Ms Mikeladze’s civil society group, Human Rights Education and Monitoring Center (EMC), took up Khangoshvili’s case, seeking justice for him. «Zelimkhan explained that the attack on him was connected to his participation in the Chechen war,» she said. «He was a field commander and a close ally of Chechen President Aslan Maskhadov. «Due to his war experience, the Russian special services’ interest in him was high. Some of his comrades were also killed after the war,» Ms Mikeladze said.

Maskhadov was killed alongside several Chechen rebel comrades in a Russian special forces raid in 2005. Maskhadov had masterminded fierce Chechen guerrilla resistance to overwhelming Russian firepower in the war.Chechnya is now run by Ramzan Kadyrov, a former rebel who switched sides and is now fiercely loyal to Russian President Vladimir Putin. Mr Kadyrov has a reputation for ruthlessness and is blacklisted by Western nations. Several Chechen opposition activists have been assassinated abroad in recent years.

The Georgian language service of Radio Free Europe says Khangoshvili acted as a mediator to defuse a conflict in the Lopota Gorge in August 2012. Georgian security forces went there to end a hostage-taking by armed Chechens.

After 2005 a low-level, anti-Kadyrov insurgency continued in the North Caucasus, with Islamist militants operating from villages near Russian-controlled Chechnya and Dagestan.

Several Chechens from the Pankisi Gorge — Khangoshvili’s home territory — joined the Islamic State (IS) jihad in the Middle East. Khangoshvili feared for his life in Georgia and used various aliases. He also used aliases in Germany, where he applied for asylum, but was not granted it. German media report that he was on a police watch list for a while, as a suspected Islamist, but was later dropped from it for lack of evidence.

Some reports speculate that his death could have been a criminal settling of scores, rather than a political assassination.

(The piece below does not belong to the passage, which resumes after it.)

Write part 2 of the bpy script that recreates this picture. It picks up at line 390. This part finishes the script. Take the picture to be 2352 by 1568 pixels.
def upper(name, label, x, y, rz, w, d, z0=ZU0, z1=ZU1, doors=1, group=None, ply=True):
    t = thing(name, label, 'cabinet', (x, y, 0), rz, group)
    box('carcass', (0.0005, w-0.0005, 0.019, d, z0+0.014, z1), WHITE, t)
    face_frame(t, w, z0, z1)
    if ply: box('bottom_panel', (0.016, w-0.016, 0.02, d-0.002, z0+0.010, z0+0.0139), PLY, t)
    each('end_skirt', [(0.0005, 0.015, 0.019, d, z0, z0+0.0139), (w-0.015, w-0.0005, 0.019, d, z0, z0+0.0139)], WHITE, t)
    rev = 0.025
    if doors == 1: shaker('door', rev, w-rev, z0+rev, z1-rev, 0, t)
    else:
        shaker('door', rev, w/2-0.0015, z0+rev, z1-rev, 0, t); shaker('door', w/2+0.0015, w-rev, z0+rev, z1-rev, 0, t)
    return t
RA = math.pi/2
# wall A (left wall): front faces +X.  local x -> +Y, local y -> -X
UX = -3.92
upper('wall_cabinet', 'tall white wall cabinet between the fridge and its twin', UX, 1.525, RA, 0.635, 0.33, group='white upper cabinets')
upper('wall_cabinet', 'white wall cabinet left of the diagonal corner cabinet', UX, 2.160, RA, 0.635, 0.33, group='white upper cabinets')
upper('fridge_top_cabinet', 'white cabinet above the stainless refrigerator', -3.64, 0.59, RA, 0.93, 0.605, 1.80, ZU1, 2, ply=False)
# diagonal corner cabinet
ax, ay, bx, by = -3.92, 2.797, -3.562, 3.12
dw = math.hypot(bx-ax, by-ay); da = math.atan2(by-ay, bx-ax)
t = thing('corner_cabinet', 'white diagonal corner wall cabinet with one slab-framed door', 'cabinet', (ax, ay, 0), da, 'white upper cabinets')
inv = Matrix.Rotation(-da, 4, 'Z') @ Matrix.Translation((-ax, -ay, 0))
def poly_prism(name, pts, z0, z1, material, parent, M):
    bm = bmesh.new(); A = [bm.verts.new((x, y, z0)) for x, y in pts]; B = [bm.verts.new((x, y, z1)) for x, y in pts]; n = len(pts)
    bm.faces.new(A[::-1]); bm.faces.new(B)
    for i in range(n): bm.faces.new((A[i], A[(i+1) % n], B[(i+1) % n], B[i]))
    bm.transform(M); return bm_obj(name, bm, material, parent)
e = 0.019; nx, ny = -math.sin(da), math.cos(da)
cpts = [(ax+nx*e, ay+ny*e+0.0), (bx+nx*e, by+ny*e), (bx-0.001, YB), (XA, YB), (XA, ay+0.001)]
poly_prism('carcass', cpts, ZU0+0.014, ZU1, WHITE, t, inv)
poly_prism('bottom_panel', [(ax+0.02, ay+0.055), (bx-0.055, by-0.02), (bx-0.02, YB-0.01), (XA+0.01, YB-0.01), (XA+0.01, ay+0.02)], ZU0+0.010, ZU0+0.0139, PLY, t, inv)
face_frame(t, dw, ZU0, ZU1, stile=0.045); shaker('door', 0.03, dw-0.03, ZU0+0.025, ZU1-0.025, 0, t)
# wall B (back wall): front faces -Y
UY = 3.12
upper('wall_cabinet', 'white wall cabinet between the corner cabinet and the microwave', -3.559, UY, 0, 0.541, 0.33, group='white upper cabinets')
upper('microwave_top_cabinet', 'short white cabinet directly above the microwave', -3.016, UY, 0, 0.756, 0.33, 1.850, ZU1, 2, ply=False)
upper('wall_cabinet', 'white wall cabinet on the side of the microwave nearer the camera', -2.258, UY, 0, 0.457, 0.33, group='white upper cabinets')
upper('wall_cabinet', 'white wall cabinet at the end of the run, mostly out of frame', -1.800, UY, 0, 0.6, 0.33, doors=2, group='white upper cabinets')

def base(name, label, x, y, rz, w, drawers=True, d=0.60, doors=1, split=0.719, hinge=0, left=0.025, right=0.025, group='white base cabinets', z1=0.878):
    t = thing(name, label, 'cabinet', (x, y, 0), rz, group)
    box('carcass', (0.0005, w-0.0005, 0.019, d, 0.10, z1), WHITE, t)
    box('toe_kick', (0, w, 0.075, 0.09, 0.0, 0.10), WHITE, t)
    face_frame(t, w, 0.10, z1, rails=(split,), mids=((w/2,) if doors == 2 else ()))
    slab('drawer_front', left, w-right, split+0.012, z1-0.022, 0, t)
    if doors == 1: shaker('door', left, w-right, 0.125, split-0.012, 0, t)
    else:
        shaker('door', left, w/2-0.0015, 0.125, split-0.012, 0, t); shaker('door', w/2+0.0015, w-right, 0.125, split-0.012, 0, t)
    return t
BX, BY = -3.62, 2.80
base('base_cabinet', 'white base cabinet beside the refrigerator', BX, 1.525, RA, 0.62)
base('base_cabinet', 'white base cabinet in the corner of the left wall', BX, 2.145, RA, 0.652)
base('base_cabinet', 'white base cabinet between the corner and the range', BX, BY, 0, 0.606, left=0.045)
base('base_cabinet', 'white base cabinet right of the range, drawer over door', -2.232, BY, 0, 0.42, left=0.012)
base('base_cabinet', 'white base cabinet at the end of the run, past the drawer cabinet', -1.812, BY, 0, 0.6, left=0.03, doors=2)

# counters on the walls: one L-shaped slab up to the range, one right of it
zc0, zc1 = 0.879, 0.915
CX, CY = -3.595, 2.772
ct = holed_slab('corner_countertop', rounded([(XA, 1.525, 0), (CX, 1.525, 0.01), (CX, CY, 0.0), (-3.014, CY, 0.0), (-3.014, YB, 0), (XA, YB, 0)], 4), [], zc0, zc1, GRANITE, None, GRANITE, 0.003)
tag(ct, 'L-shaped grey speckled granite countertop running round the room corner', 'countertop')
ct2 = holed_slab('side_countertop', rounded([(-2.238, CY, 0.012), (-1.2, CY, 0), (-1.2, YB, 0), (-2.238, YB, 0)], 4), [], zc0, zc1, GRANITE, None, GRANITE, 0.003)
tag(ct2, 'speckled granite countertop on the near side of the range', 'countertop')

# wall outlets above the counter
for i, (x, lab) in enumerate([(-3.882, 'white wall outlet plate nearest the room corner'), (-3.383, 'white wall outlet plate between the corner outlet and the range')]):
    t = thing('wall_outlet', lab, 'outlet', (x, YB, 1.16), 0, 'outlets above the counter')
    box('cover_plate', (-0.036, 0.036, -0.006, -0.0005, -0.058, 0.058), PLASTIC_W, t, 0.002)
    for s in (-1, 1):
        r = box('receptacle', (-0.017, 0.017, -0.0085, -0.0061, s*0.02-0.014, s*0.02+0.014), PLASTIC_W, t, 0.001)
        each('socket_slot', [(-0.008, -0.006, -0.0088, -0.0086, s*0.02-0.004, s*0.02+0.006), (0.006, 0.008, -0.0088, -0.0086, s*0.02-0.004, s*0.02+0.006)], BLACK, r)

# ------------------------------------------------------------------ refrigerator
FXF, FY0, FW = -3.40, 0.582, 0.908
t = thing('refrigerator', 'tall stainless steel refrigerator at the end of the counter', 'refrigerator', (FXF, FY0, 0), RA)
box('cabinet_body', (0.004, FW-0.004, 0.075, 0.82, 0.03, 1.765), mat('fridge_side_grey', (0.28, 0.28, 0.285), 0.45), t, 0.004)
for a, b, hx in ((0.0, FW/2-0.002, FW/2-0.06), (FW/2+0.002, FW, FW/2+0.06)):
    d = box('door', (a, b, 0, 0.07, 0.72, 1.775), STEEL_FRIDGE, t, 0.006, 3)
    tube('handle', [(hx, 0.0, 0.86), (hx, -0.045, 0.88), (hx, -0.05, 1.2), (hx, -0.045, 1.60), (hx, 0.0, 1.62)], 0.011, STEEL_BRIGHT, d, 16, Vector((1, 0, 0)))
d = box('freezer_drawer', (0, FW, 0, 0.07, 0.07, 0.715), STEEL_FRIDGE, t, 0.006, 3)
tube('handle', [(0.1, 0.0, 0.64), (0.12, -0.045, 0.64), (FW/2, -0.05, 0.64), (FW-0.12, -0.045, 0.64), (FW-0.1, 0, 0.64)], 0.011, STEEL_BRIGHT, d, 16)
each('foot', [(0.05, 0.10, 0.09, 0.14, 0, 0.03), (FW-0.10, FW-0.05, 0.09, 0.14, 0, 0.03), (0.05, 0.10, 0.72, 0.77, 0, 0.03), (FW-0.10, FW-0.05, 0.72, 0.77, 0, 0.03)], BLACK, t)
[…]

He was suspected of links with the criminal underworld. In his Kist community back in Georgia, Ms Mikeladze says, there is deep sorrow over his death. He was «a very influential leader» there. His wife and four children remain in Berlin.

Many Chechens moved to Germany and other EU countries because of the long-running conflict in Chechnya. But many have found it difficult to get asylum.